Jack London wrote of Alaska being so cold that, if you spit, it would freeze before it hit the ground. London was in the Klondike less than a year; I lived in a place for a dozen years where it regularly hit minus-40 (F or C, take your pick) and, having read London, I even tried to make it happen, but it didn’t.
Not sure how long it would take snot to freeze, but I suspect your nose would fall off first.
Wiley Miller lived for several years on the coast of Maine, so I’m sure this Non Sequitur (AMS) is accurate.
No, really. Maine is full of characters like Captain Eddy, just as I’m sure Alaska is full of similar types who would tell a greenhorn from California that when it gets real cold, your spit will freeze before it hits the ground.
Now let me tell you about the jackalopes we used to hunt when I lived in Colorado …
I like, by the way, that Wiley sets his Mainer strips in a diner rather than a bar, and I’m pretty sure I’ve driven by the place that served as his model. But diners are a different sort of gathering place than a bar, at least in this country.
In Britain, pubs may have become nearly sedate, since a number of Britons are taking “Dry January” seriously.

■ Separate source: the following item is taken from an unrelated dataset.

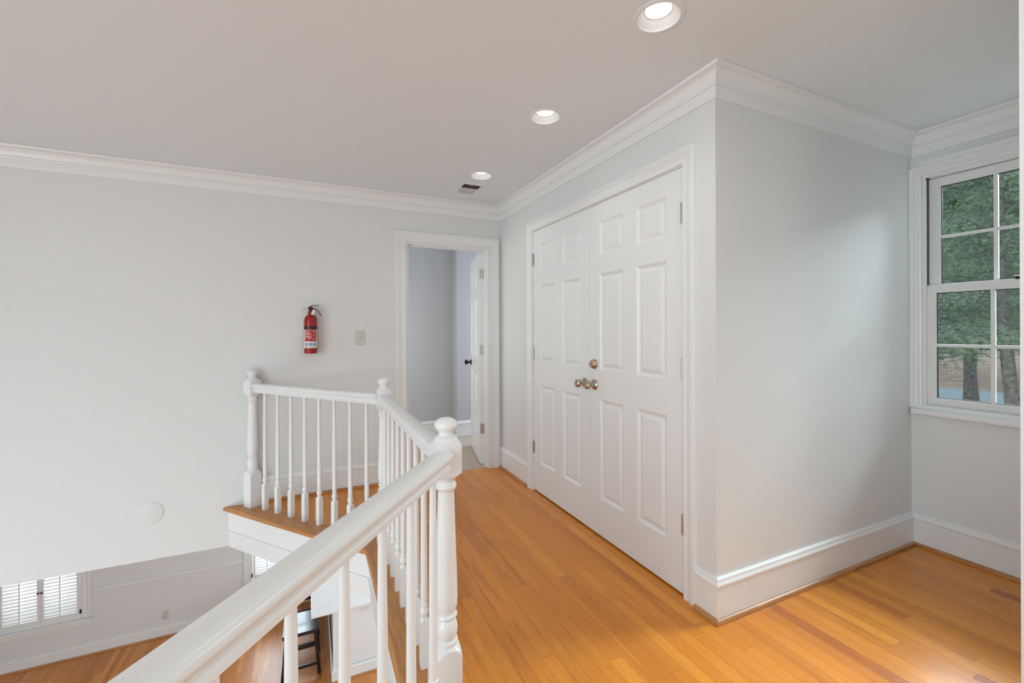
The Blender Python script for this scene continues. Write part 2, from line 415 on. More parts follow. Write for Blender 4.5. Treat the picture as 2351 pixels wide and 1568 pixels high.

Apparently, however, that number doesn’t include Kipper Williams.
Going dry for a month isn’t a bad idea, though telling people you’re doing it may be. I went dry for the last several months of my marriage, but I didn’t tell anyone. I just drank tonic-and-lime and didn’t put my business in the street.
I didn’t feel a need to be smug, which was good, since at the time I had little to be smug about.

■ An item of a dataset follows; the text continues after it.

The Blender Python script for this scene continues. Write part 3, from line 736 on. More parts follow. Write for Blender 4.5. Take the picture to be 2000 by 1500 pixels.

Speaking of divorce — and let me here concede that lousy weather and divorce surely make for a jolly post — I got a laugh out of this Mr. Boffo, mostly because we were more in the Top 50 Percent of the Top 80 Percent.
We still argued over money because that happens, but we didn’t have a pre-nup because we wouldn’t have gone into it if we thought we’d need to get out of it.
Fitzgerald was right: The rich are different.
I see a lot of cartoons by very bitter divorced folks, and, since male cartoonists still greatly outnumber female cartoonists, their POV tends to dominate the topic. But in most cases, while I don’t recoil, neither do I laugh.
John Callahan got a lot of solid, dark laughs out of being quadriplegic, but I haven’t met many cartoonists who can wring much humor out of being divorced.
Except for the late Jerry Bittle, who was not divorced himself but clearly was a damn good listener.
Jerry and I became e-mail pals after I wrote him prior to the launch of Shirley & Son, which is still available at GoComics, because, as a divorced dad, I didn’t want to see another guy played as a stereotypical deadbeat.
But he got it right: Both parents were lost and clueless in their own ways, but little Louis floated through it, because, for all that his parents did to each other, they did their best to keep him out of the mire.
I miss the strip, but not nearly as much as I miss Jerry.